I plan on being very involved in my child's education and possibly supplementing at home if I feel he/she is not being challenged enough, but I can't see homeschooling my kid (at this time).
BFP #2 9/28/13....EDD 6/7/14
I don't have an education degree, and have been educated in both public and private schools. I probably have no authority to have an opinion on this subject, so take my comment for what it's worth.
I think others on here have made really important points about how we shouldn't assume our child is going to have the same experiences we did. As I was reading through the comments on public vs. private, I found them to be the opposite of my experience. When I switched from private to public schools, I was behind in most things, and there were way more bullies/sexual activity/drug use in the private school than in the public! However as I was thinking about that, I realized that I automatically plan to put my child in public school over private, assuming they will have the same experience I did. That is definitely an idea I need to let go of.
That being said, in my opinion there is nothing more important than socialization including learning to work with others, learning to deal with conflict with peers, acting independently, facing challenges, making friends, collaborating, and even learning our social weaknesses. I just feel like these are the most important skills to have in school, jobs, and life in general. If there was even a chance my child would miss out on some of this through homeschooling, I wouldn't do it. My husband did face a lot of bullying and physical violence attending a public school. His parents reacted to this by putting him in activities and sports outside of the school, and he eventually made friends and came into his own in highschool, overcame the bullying and was made a much stronger and confident person because of leaving that behind him. I understand most people are not so lucky, and it can be very damaging and have longterm consequences. Our plan is to start in public, and adapt based on how they do.
Edit: I also want to include being exposed to diveristy and a variety of opinions, people, conflicting beliefs, and ways of doing things is another one of those really important socialization factors that you may not receive in homeschool.

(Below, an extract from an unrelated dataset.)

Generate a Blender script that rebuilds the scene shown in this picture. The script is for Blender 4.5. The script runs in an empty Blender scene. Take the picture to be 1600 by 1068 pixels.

Neither is only having socialization with your own parents. Kids need to understand that, like it or not, there are different kinds of people in the world with different beliefs, values, etc. -- and that it's OK. When all your developmental input is coming from one or two people, you're going to have a limited view of the world. You just are.
As another poster put it up-thread, imagine if all your instruction on literature came from one person ... you're not going to have a well-rounded grasp of the subject. Same goes for socialization.